[Framers] Fwd: Managing Versions of documentation simultaneously

Robert Lauriston robert at lauriston.com
Wed May 2 10:45:15 PDT 2018


The nature of software releases means that the number of conditions
would grow indefinitely. I don't see how this would not eventually
become unmanageable.

DITA (which is just a text markup standard) doesn't make sense if you
don't have a lot more reuse than simply maintaining multiple versions
of a doc. Typically it's cost-effective in large organizations where
multiple products share features (and thus can reuse content in their
docs) and the docs are translated into multiple languages, and in that
context it defines the format for files that are managed by a
compatible CMS, which is integrated with an editor such as Oxygen and
often custom code for generating PDF, online help, static HTML for web
sites, etc.

For a small or medium-sized company, DITA's almost certainly the wrong
choice. Paligo and I believe Author-it provide integrated systems with
similar features. Flare with MadCap Central may also be a practical
and cost-effective alternative.

On Wed, May 2, 2018 at 10:16 AM, Keith Soltys <keith.soltys at tmx.com> wrote:
> I think it would depend on how many simultaneous versions you have to
> manage. I've done something similar in Frame where I had to keep three
> different versions of a document from one set of source files - there were
> different features for different roles, not versions per se, but the
> problem was the same. I did it with conditions - the tricky part was where
> I had overlapping information; for example, something applies to A and B
> but not C and something else applies to B and C but not A. If memory
> serves, I ended up with 14 separate conditionals because I also had
> separate print an online formats to manage.
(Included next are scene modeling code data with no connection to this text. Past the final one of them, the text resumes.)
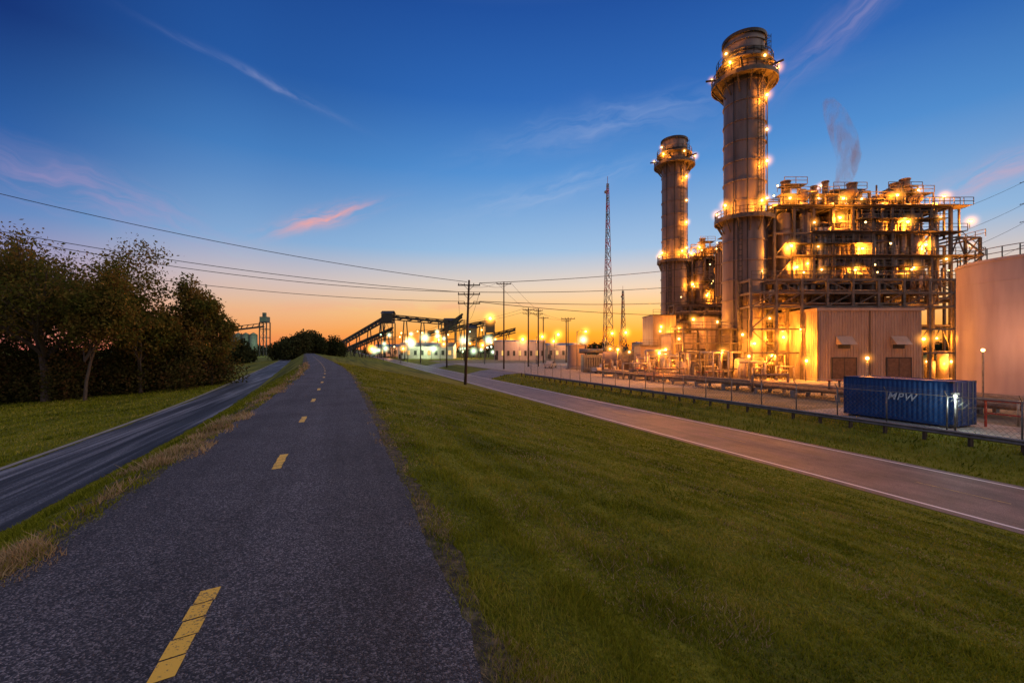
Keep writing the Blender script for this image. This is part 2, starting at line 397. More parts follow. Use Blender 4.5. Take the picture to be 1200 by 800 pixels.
# ------------------------------------------------------------------ stacks
def stack(cx,cy,r,ztop,zp,rp,zq,rq):
    e=empty('exhaust_stack'); c=(cx,cy)
    mb=MB()
    mb.cyl((cx,cy,YARD),(cx,cy,zq-1),r*1.06,seg=40,mat=0,caps=False)
    mb.cyl((cx,cy,zq-1),(cx,cy,zq+1.5),r*1.06,r,seg=40,mat=0,caps=False)
    mb.cyl((cx,cy,zq+1.5),(cx,cy,ztop),r,seg=40,mat=0,caps=False)
    mb.cyl((cx,cy,ztop-5),(cx,cy,ztop-.05),r*.93,seg=40,mat=1,caps=True)
    z=YARD+3
    while z<ztop-1:
        rr=r*1.06 if z<zq-1 else r
        mb.ring(c,z,z+.22,rr-.05,rr+.16,40,0); z+=3.4
    mb.ring(c,ztop-.5,ztop+.05,r-.05,r+.3,40,1)
    mb.ring(c,ztop-3.4,ztop-2.9,r-.05,r+.25,40,1)
    for a in(-2.5,-1.9,-.7):
        mb.beam((cx+(r*1.06+.1)*math.cos(a),cy+(r*1.06+.1)*math.sin(a),YARD),(cx+(r*1.06+.1)*math.cos(a),cy+(r*1.06+.1)*math.sin(a),zp),.14,1)
    mb.obj('shaft',[M['stack'],M['dark']],e)
    mb=MB()
    for zz,rr in((zp,rp),(zq,rq)):
        mb.ring(c,zz,zz+.25,r,rr,36,0); mb.ring(c,zz-.35,zz+.35,rr-.12,rr+.04,36,0)
        mb.ringrail(c,zz+.25,rr-.1,1.3,.09,0,26)
        for i in range(14):
            a=2*math.pi*i/14; ca,sa=math.cos(a),math.sin(a)
            mb.beam((cx+r*ca,cy+r*sa,zz-2.6),(cx+(rr-.2)*ca,cy+(rr-.2)*sa,zz-.1),.18)
    mb.ring(c,zp+2.6,zp+2.8,r,r+1.3,36,0); mb.ringrail(c,zp+2.8,r+1.2,1.2,.08,0,22)
    for i in range(5):
        a=2*math.pi*i/5+.4; mb.cyl((cx+r*math.cos(a),cy+r*math.sin(a),zp+1.4),(cx+(rp+1)*math.cos(a),cy+(rp+1)*math.sin(a),zp+1.4),.18,seg=8,mat=1)
    for (z0,z1,a) in((zq+.3,zp,-1.35),(YARD,zq,-2.2),(zp,ztop-1,-.9)):
        rr=r*1.06 if z0<zq-1 else r
        ux,uy=math.cos(a),math.sin(a); vx,vy=-uy,ux
        lx,ly=cx+ux*(rr+.35),cy+uy*(rr+.35)
        for k in(-.3,.3): mb.beam((lx+vx*k,ly+vy*k,z0),(lx+vx*k,ly+vy*k,z1),.1,1)
        z=z0
        while z<z1:
            mb.beam((lx-vx*.3,ly-vy*.3,z),(lx+vx*.3,ly+vy*.3,z),.06,1)
            if (z-z0)>2.2:
                pts=[(lx+vx*.42*math.cos(q)+ux*.8*math.sin(q),ly+vy*.42*math.cos(q)+uy*.8*math.sin(q),z) for q in np.linspace(0,math.pi,6)]
                for p,q in zip(pts[:-1],pts[1:]): mb.beam(p,q,.05,1)
            z+=.9
        for q in(.6,1.57,2.5):
            p=(lx+vx*.42*math.cos(q)+ux*.8*math.sin(q),ly+vy*.42*math.cos(q)+uy*.8*math.sin(q))
            mb.beam((p[0],p[1],z0+2.2),(p[0],p[1],z1),.05,1)
    mb.obj('platforms',[M['dsteel'],M['dark']],e)
    mb=MB(); L=[]
    for zz,rr,n,ph in((zp+1.9,rp-.1,6,.35),(zq+2.2,rq-.1,5,.1)):
        for i in range(n):
            a=2*math.pi*(i+ph)/n-math.pi*.9
            L.append((cx+rr*math.cos(a),cy+rr*math.sin(a),zz,i%2==0 or n==5))
    L.append((cx+(r+1.2)*math.cos(-2.7),cy+(r+1.2)*math.sin(-2.7),zp+4.2,False))
    for k,f in enumerate((.12,.38,.6,.84)):
        a=-1.1; L.append((cx+(r+.9)*math.cos(a),cy+(r+.9)*math.sin(a),zq+(zp-zq)*f,k in(1,3)))
    for i,(x,y,z,lit) in enumerate(L):
        mb.lampfix((x,y,z),.19)
        halo(e,(x,y,z),1.7 if lit else 1.2)
        if lit and y<cy+.5: plight(e,(x+(x-cx)*.06,y+(y-cy)*.06,z-.1),2400)
    mb.obj('lamps',[M['eorg'],M['dsteel']],e)
    return e
stack(40.8,80,3.3,55.6,48.0,5.3,24.0,4.8)
stack(43.5,122,3.2,57.3,50.6,5.2,24.8,4.4)

# ------------------------------------------------------------------ heat recovery unit
def frame(mb,xs,ys,zs,cw=.35,bw=.25,brace=.4,mat=0,seed=1):
    rr=random.Random(seed)
    for x in xs:
        for y in ys: mb.beam((x,y,zs[0]),(x,y,zs[-1]),cw,mat)
    for z in zs[1:]:
        for y in ys: mb.beam((xs[0],y,z),(xs[-1],y,z),bw,mat)
        for x in xs: mb.beam((x,ys[0],z),(x,ys[-1],z),bw,mat)
    for i in range(len(xs)-1):
        for k in range(len(zs)-1):
            if rr.random()<brace:
                y=ys[0]
                if rr.random()<.5:
                    mb.beam((xs[i],y,zs[k]),(xs[i+1],y,zs[k+1]),.16,mat)
                    if rr.random()<.6: mb.beam((xs[i+1],y,zs[k]),(xs[i],y,zs[k+1]),.16,mat)
                else:
                    xm=(xs[i]+xs[i+1])/2
                    mb.beam((xs[i],y,zs[k]),(xm,y,zs[k+1]),.16,mat); mb.beam((xs[i+1],y,zs[k]),(xm,y,zs[k+1]),.16,mat)
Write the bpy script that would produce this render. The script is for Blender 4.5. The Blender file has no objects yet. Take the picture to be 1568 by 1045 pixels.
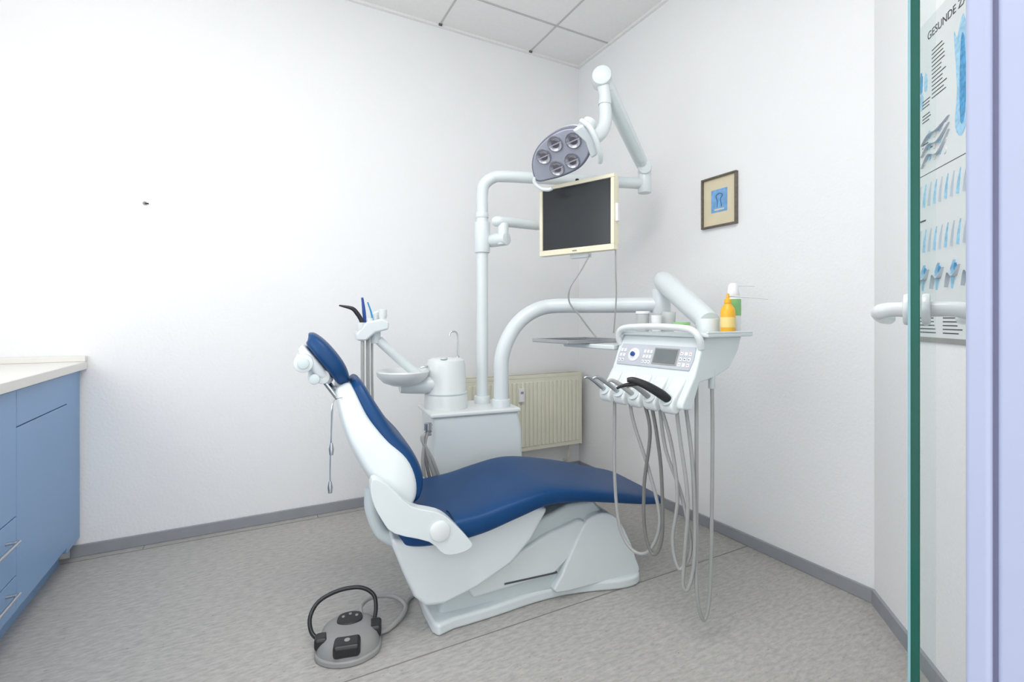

It was doable, but very
> finicky, and I wouldn't do it again if there were more than three major
> variants. (This was before Frame came out with conditional expressions,
> which might have simplified things a little, but it would still be
> finicky).
>
> I have not used it, but I have been told that DITA is a better solution
> here; but I couldn't say whether structured Frame or something like Oxygen
> with a back-end CMS would be better.